Nous n'en sommes pas non plus à la confirmation de la prophétie de Nostradamus selon laquelle monterait sur le Trône pontifical un «homme de la Compagnie» (un jésuite) qui mettrait du poison dans la doctrine. Mais c'est une chose d'attribuer la méchanceté humaine au péché d'orgueil d'Adam et Eve - comme le soutenait saint Augustin et l'avait soutenu l'Eglise jusqu'à hier - c'en est une autre de l'attribuer, comme le fait ce pape, au rapport entre riches et pauvres, au monde moderne - qui de l'autonomie de la politique à l'égard de la religion est le dépassement; un monde modelé sur le concept d'utilité, sur celui de la production de richesse et sur la poursuite du bonheur.

François semble croire à l'idée de Rousseau que l'homme naît innocent et est corrompu par la vie en société; en particulier, dans la société démocratico-libérale et capitaliste, où la liberté et la propriété privée ne produiraient, selon lui, que des inégalités génératrices d'injustices.
C'est la même idée qui avait inspiré aux jésuites le projet d'une société parfaite, gouvernée par une Autorité morale, dans laquelle les hommes s'acquitteraient de leurs exigences naturelles, y compris celles de manger et de procréer, au son d'une cloche manoeuvrée par les jésuites eux-mêmes (??); en somme, c'est l'idée d'une société parfaite qui a inspiré les autoritarismes et les totalitarismes du XXe siècle. Qu'on le veuille ou pas, le Pape François, plus qu'obéir à un principe théologique, propose un modèle réactionnaire de coexistence politique, de l'espèce de ceux qui ont maintenu l'homme dans l'obscurantisme médiéval et dans les schémas d'un projet rationaliste dont le défaut consiste précisément à ne pas tenir compte des hommes tels qu'ils sont, mais à se baser sur les hommes tels qu'ils devraient être.

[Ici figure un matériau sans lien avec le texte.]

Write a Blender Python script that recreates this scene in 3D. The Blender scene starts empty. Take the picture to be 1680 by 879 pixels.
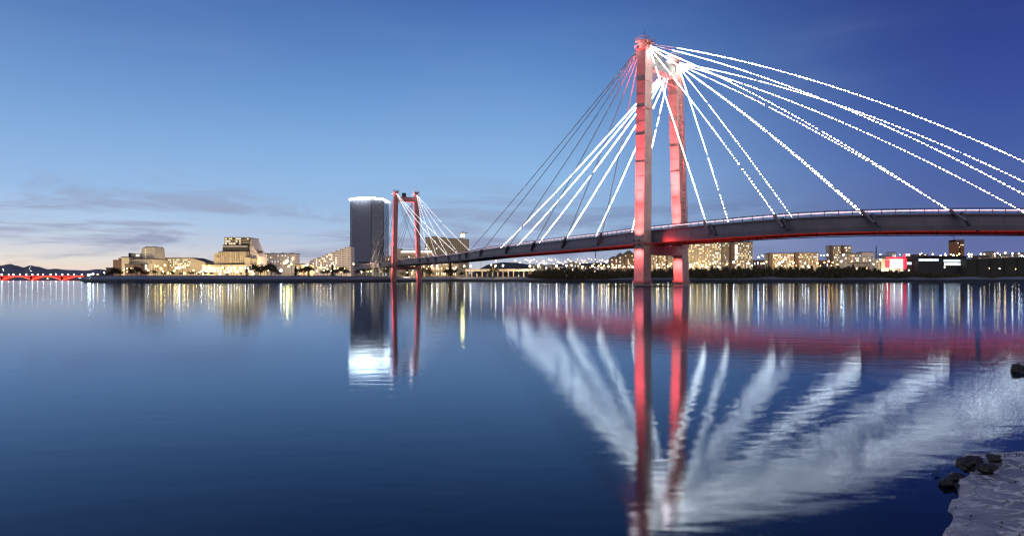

Ce Pape, tiermondiste, démagogue et paupériste, il ne me plaît pas, et il ne plaît pas non plus à beaucoup de catholiques. Peut-être pourra-t-il conquérir quelque nouveau croyant dans les régions du monde, comme l'Amérique latine, d'où il vient et où les inégalités sociales sont plus fortes. Mais je crains qu'avec son subjectivisme, il fera plus de mal qu'il n'apportera d'avantages à la religion. Je comprends et je respecte ces croyants qui voient en lui l'autorité que l'histoire du catholicisme lui attribue. Mais si la force (historique et politique) de l'Église a toujours consisté dans sa capacité à s'adapter aux circonstances, la rupture systématique, de la part du pape, de la plupart des circonstances historiques dans lesquelles vit la chrétienté menace d'être aujourd'hui plus un inconvénient qu'un avantage.
Ce que la papauté traverse n'est pas un temps de renouveau, comme certains voudraient le faire croire, mais d'obscurantisme.